Here's How BMW and Porsche Plan to Beat Tesla
Both Porsche and BMW have plans for electric and even self-driving cars, and are calling out Tesla before they hit the market.
The future of automotive technology won’t be dictated only by the experiments and blue-sky ideas of Elon Musk.
Automakers in Germany know this, and intend to disrupt whatever perceived control the Tesla CEO has in the electric vehicle game.
On Friday, Porsche OK’d production on its first “100 percent electrically powered” vehicle, while earlier in the month, BMW chief Harald Krüger criticized Tesla’s autopilot feature, saying that his company will unveil superior autonomous driving tech when its plans are fully hatched.
While competition is something that Musk welcomes, he can’t be especially thrilled about Krüger taking rhetorical jabs at Tesla’s autopilot software.
Krüger’s disdain might be somewhat plausable from a competitor playing catch-up — especially so when examining Autopilot’s somewhat tenuous, albeit positive beginnings — but he believes that BMW will develop self-driving technology, and roll it out more seamlessly than Tesla — which has come in for criticism as well as “life-saving” praise.
Speaking with German website Handelsblatt, Krüger likened Tesla to a player in the “app-industry,” which it is not:
“In the app industry, you can launch products on the market that are 70 to 80 percent ready and then complete their development with the customer. That is absolutely impossible with safety features in a car.
Autopilot is still in its beta-phase, adapting steadily as more Teslas dot highways across the world. Krüger claims that BMW’s rebuttal to autopilot won’t follow a similar trajectory, though, noting that “our technology must be 100 percent reliable,” before it hits the market.
BMW released the its own electric vehicle, the i3, in 2013, and the company’s BMW 7 series maintains a self-parking function.
Porsche also poses a threat to Tesla, and announced Friday it would start production on its large-scale EV project called Mission E. Porsche executives weren’t quick to fling any barbs in Tesla’s direction, although they’re touting the Mission E prototype vehicle, in addition to the company’s new Factory 4.0 — which will extend production on electric motors following a 700 million Euro investment — as the “dawn of a new age.”

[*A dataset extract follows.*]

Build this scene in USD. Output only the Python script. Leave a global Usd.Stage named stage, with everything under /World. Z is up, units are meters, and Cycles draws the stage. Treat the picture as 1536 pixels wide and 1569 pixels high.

Porsche extolled the Mission E’s specs in a press release on Friday:
“In concept form, the four-door car with four individual seats has a system power output of over 600 hp (440 kW). The vehicle thus is expected to achieve both acceleration of 0 to 100 km/h in under 3.5 seconds with a planned maximum range of more than 500 kilometers. When charged using an 800-volt charger unit which is planned to be specially developed for the car, which is twice as powerful as today’s quick-charge systems, the lithium-ion batteries integrated within the vehicle floor could be recharged to the 80 percent level after just 15 minutes.”
Both BMW and Porsche will enter the EV fray with a decidedly trusted brand and legacy of customer satisfaction, but they’ll likely be scrambling to match what Tesla has already cemented for itself: The company unveiled the size and scope of its gargantuan production facility — the Gigafactory — last month, and hopes to be producing 500,000 vehicles by 2020.
German automakers will also have the arduous task of overshadowing the glut of nearly 1,000 Tesla chargers already lining highways across the United States.